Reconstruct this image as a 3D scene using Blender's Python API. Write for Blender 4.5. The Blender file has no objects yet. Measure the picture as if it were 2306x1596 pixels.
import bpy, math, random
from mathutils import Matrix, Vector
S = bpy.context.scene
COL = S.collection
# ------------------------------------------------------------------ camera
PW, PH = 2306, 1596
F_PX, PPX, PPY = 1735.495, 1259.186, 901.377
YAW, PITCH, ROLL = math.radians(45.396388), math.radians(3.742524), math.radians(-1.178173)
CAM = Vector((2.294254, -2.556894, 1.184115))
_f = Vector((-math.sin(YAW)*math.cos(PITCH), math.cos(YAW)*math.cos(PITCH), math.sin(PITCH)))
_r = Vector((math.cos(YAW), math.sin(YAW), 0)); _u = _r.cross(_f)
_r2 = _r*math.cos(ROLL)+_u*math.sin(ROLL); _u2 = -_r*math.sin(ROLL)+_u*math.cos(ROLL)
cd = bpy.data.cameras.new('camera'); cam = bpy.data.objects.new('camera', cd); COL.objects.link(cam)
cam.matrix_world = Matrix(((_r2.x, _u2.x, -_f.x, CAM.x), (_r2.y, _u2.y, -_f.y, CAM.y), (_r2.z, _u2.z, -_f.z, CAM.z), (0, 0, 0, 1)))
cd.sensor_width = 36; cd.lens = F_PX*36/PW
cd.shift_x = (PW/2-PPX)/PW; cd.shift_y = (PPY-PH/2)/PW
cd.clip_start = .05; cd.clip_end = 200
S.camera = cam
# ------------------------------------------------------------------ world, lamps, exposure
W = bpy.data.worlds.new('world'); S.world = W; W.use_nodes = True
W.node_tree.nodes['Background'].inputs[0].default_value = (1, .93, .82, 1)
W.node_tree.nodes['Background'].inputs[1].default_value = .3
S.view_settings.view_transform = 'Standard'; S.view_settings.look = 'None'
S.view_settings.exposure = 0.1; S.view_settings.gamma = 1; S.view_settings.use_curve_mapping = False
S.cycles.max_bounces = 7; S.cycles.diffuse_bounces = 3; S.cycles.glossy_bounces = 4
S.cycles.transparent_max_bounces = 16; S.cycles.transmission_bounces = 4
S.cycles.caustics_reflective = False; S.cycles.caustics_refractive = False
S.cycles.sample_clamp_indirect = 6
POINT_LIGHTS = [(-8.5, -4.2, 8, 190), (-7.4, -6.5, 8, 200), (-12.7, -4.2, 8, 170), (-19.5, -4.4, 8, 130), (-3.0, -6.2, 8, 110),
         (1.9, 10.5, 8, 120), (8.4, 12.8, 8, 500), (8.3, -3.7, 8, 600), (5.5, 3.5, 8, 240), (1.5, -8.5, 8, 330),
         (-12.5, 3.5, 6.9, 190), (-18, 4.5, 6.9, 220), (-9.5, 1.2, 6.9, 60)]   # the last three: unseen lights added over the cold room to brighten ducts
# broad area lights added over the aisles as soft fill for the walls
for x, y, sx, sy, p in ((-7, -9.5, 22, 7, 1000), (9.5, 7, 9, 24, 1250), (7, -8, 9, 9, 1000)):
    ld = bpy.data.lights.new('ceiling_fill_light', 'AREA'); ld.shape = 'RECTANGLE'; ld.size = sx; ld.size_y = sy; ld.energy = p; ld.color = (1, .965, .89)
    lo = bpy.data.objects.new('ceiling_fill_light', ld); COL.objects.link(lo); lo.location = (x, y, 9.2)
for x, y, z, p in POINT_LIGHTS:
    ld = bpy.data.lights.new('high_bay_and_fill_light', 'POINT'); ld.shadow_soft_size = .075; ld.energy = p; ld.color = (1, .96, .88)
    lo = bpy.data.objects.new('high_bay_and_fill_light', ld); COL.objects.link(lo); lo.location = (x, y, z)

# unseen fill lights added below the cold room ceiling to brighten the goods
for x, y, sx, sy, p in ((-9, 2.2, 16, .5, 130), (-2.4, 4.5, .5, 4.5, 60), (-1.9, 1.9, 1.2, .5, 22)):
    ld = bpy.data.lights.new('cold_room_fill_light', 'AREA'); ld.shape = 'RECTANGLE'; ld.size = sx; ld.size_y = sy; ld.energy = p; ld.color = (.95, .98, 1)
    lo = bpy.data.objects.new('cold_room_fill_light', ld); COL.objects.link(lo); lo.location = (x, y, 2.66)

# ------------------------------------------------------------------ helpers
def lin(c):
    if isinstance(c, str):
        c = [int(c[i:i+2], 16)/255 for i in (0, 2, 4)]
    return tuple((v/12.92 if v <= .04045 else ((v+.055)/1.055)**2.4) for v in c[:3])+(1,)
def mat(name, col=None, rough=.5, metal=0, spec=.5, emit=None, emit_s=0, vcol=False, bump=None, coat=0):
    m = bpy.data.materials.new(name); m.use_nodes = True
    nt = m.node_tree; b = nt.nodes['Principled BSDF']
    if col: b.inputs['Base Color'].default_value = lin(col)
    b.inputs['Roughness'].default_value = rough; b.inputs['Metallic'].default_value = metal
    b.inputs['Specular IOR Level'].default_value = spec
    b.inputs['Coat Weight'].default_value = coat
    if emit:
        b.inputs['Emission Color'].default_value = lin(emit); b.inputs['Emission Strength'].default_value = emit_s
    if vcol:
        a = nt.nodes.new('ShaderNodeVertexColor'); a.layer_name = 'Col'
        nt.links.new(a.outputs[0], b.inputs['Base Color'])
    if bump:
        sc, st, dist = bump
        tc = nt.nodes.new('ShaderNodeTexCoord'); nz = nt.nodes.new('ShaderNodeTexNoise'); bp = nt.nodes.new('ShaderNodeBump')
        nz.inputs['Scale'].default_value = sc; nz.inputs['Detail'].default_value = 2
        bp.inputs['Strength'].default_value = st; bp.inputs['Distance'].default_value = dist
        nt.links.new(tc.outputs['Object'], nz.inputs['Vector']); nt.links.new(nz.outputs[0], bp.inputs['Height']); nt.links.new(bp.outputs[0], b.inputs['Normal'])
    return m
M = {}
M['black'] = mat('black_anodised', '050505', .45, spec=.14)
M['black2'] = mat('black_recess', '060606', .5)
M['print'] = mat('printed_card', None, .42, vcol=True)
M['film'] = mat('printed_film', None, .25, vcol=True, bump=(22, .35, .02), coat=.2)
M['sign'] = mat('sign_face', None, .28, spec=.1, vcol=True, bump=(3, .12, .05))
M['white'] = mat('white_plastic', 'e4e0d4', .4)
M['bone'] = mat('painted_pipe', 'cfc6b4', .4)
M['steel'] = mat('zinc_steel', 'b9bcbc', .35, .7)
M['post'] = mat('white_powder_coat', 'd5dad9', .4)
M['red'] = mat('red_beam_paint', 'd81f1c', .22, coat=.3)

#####

> **The request**
In the material above, tally every line with the string "scene" in it, then give that number alone.

> **Task response**
2